The tree of life symbolized access to God and the way to obtain eternal life. God was ready to grant these things to Adam and Eve. However, He was not going to allow humans to live forever if they would ultimately reject Him as their guide on what was right and what was wrong—in other words, on how to live. The true destiny of humanity is not merely a place but a way of life that is perfect and eternal. It is God’s way of living and thinking; it is the way of good and of love. It is the way of peace and the ability to live together without the violence and tragedy that marked not only the late 1960s but also the entire history of humankind.
The lesson from our ancestors, and a thought-provoking interpretation of 200l: A Space Odyssey, is that we cannot discern the way to reach our destiny without revelation from God. And while He cut humanity off from that revelation, if we desire to let God lead us, that connection can be restored.
The irony is that most people continue to search for who we are, yet they discount the only source that holds the answer. Are we—a few billion multicellular organisms living on a small planet that revolves around a mediocre star near the edge of one of billions of galaxies—of any significance? The hope fueled by 2001 is that humanity is something more than the product of organic evolution. Perhaps that’s why such movies remain alive in our collective consciousness.
Moviemakers may imagine our human destiny, but such imagination does not do justice to the reality that God has revealed in His handbook for humanity. The apostle Paul, quoting the prophet Isaiah, wrote to the early church at Corinth that “eye has not seen, nor ear heard, nor have entered into the heart of man the things which God has prepared for those who love Him” (1 Corinthians 2:9).
There is indeed a spiritual rebirth ahead, and it is described by Paul in the same letter to the Corinthians: “Now this I say, brethren, that flesh and blood cannot inherit the kingdom of God; nor does corruption inherit incorruption. Behold, I tell you a mystery: We shall not all sleep, but we shall all be changed—in a moment, in the twinkling of an eye, at the last trumpet. For the trumpet will sound, and the dead will be raised incorruptible, and we shall be changed. For this corruptible must put on incorruption, and this mortal must put on immortality” (1 Corinthians 15:50–53).
Those who reach this moment will be those who have listened to and heeded the voice of a power greater than themselves.
Looking for Life in All the Wrong Places
The date 2001 in the title of the movie was a metaphor for the time when we humans would begin to know ourselves and our destiny. There are not many today who would suggest that humanity has reached that goal on Arthur C. Clarke’s schedule. Indeed, it seems that there is more confusion and concern about our future and about life itself than ever before.
Yet, because the movie was fashioned in such visually captivating terms, it remains a powerful metaphor for many.
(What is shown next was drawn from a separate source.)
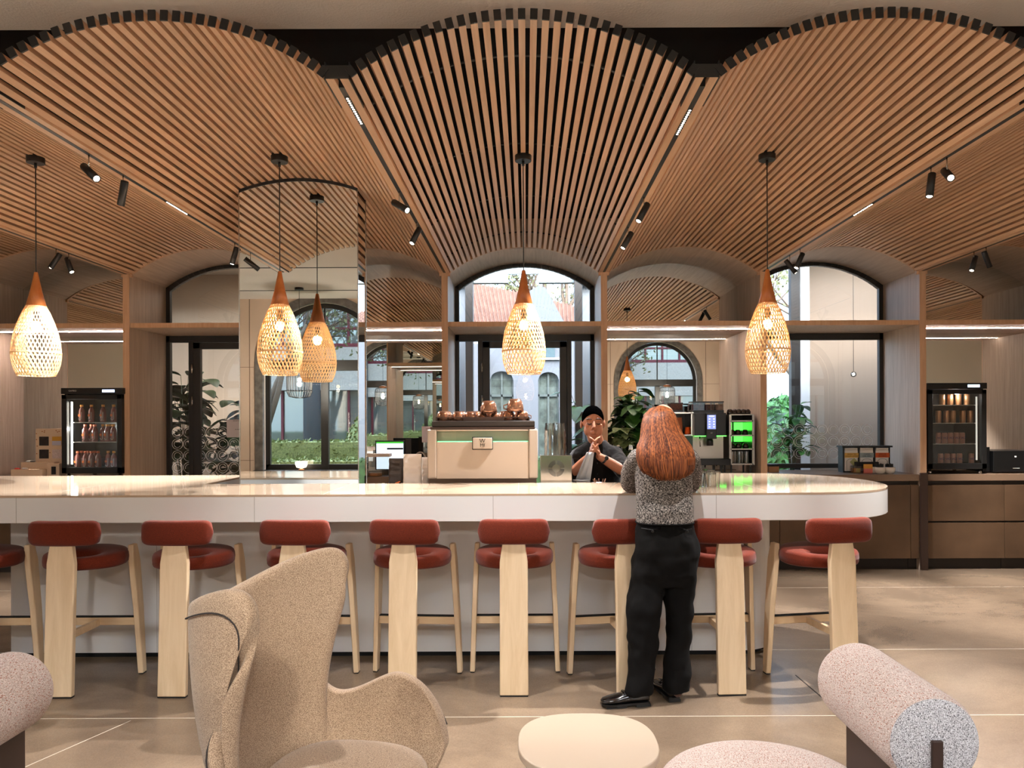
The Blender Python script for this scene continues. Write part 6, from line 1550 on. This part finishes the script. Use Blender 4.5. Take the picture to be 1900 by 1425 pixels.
# legs down to the floor (behind the bar)
for s_ in (-1, 1): limb(b2_, [(nk.x + s_ * .085, BDp + .05, .98), (nk.x + s_ * .09, BDp + .05, .52), (nk.x + s_ * .09, BDp + .07, .07)], [.08, .055, .04])
SBR = W(1140, 846, BDp + .04); EBR = W(1156, 873, BDp - .16); HBR = W(1112, 847, BDp - .22)
SBL = W(1073, 850, BDp + .04); EBL = W(1060, 880, BDp - .17); HBL = W(1095, 846, BDp - .22)
limb(b2_, [SBR, SBR.lerp(EBR, .5), EBR, EBR.lerp(HBR, .5), HBR], [.052, .048, .044, .038, .027]); limb(b2_, [SBL, SBL.lerp(EBL, .5), EBL, EBL.lerp(HBL, .5), HBL], [.05, .046, .042, .037, .027])
hand(b2_, HBR, (-.22, .10, .9), (-1, .1, -.2), 1.0, .28, 1); hand(b2_, HBL, (.24, .10, .9), (1, .1, -.2), 1.0, .28, -1)
shift(b2_, bo_).build('body', M['skin2'], bar_, remesh=.0045, smooth_it=2)
hr = MB(); vs = []
def hcap(u, v):
    a = 2 * math.pi * u; ph = math.pi * .5 * v * 1.16; sn = math.sin(ph); z = math.cos(ph)
    fr_ = max(0, -math.sin(a)); lim = 1.0 - .37 * fr_ ** 1.6 + .06 * max(0, math.sin(a))
    ph *= lim; sn, z = math.sin(ph), math.cos(ph); rx, ry, rz = .0835 - .003 * (1 - z), .102, .101
    q_ = 1 + .012 * math.sin(37 * a + 9 * ph) * math.sin(29 * ph); rx *= q_; ry *= q_; rz *= q_
    return hp_(rx * sn * math.cos(a), .037 + rz * z, .012 + ry * sn * math.sin(a))
hr.grid(hcap, 40, 14); ho = shift(hr, bo_).build('hair', mat('cropped_black_hair', (2, 2, 2), 1.0, spec=0, bump=1.0, bscale=140), bar_, fix=False, solid=.006)
mbw = mat('dark_brow', (26, 18, 15), .8)
for s_ in (-1, 1):
    ey = MB().tube([hp_(s_ * .018, .004, -.0855), hp_(s_ * .032, -.001, -.087), hp_(s_ * .048, .003, -.079)], [.003, .004, .003], 6); shift(ey, bo_).build('eyelashes', mbw, bar_)
    ey = MB().tube([hp_(s_ * .014, .034, -.0945), hp_(s_ * .034, .041, -.0925), hp_(s_ * .056, .033, -.080)], [.003, .0045, .0025], 6); shift(ey, bo_).build('eyebrow', mbw, bar_)
sh_ = MB()
loft(sh_, [(nk.x - .005, BDp + .05, .93, .19, .125), (nk.x, BDp + .05, 1.05, .188, .125), (nk.x, BDp + .05, 1.18, .195, .128), (nk.x, BDp + .05, 1.27, .195, .12), (nk.x, BDp + .05, 1.32, .17, .10), (nk.x, BDp + .045, 1.36, .095, .08), (nk.x, BDp + .04, 1.385, .068, .068)], 30, 2.5)
for a, b_, s_ in ((SBR, EBR, 1), (SBL, EBL, -1)): limb(sh_, [a + Vector((0, 0, .005)), a.lerp(b_, .5), a.lerp(b_, .96)], [.073, .070, .064], n=18)
sho = shift(sh_, bo_).build('shirt', fabric('black_cotton_shirt', (13, 11, 11), (22, 19, 19), 300, bump=.2), bar_, remesh=.006, smooth_it=3)
d3 = sho.modifiers.new('creases', 'DISPLACE'); d3.texture = t2; d3.strength = .014; d3.mid_level = .5; d3.texture_coords = 'LOCAL'
bn = MB()
for z in (1.30, 1.22, 1.14, 1.06): bn.ball((nk.x - .01, BDp + .05 - .128, z), .005, 8, 6)
shift(bn, bo_).build('shirt_buttons', M['plasticblack'], sho)
wt = MB(); wc = EBR.lerp(HBR, .78); dd = (HBR - EBR).normalized(); wt.tube([wc - dd * .012, wc + dd * .012], .0325, 20, smooth=True); wt.ball(wc + Vector((.012, -.028, .012)), .016, 12, 8, (1, .5, 1)); shift(wt, bo_).build('wristwatch', M['plasticblack'], bar_)
tw_ = MB()
for k, (dx, dz) in enumerate(((-.03, 0), (-.045, -.05), (-.06, -.10), (-.065, -.15))): pass
def cloth(u, v):
    z = -.20 * v; return HBL + Vector((-.005 - .055 * v + .05 * (u - .5) * (1 + v) + .006 * math.sin(u * 14), -.05 - .012 * math.cos(u * 9 + v * 4), .03 + z))
tw_.grid(cloth, 14, 12); tw = T('glass_cloth', 'light polishing cloth hanging from the hands of the barista', 'cloth', tuple(HBL)); shift(tw_, tuple(HBL)).build('cloth_sheet', mat('pale_blue_grey_cloth', (196, 200, 206), .8), tw, solid=.003)
trr = MB(); loft(trr, [(nk.x, BDp + .05, .98, .175, .12), (nk.x, BDp + .05, .85, .18, .125), (nk.x, BDp + .05, .80, .175, .12)])
for s_ in (-1, 1): loft(trr, [(nk.x + s_ * .088, BDp + .05, .84, .088, .10), (nk.x + s_ * .09, BDp + .05, .5, .07, .08), (nk.x + s_ * .09, BDp + .06, .08, .06, .07)])
shift(trr, bo_).build('trousers', M['trous'], bar_, remesh=.008, smooth_it=2)
for s_ in (-1, 1):
    sb_ = MB(); sb_.ball((nk.x + s_ * .09, BDp - .01, .045), .05, 16, 10, (.85, 2.3, .88)); shift(sb_, bo_).build('shoe', M['plasticblack'], bar_)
It gave us an expectation; but with that expectation has come growing disappointment.
We are no closer to knowing our destiny, our purpose, because we are searching in the wrong place. We are drifting further from the real Monolith—the source of knowledge about our origins and our destiny as revealed by the ultimate Higher Intelligence.
The movie 2001: A Space Odyssey asks what humanity will do when it understands that a higher intelligence has visited earth. But in the real 2001, we might ask instead, What prevents us from responding more positively to the message that Intelligence has already left us?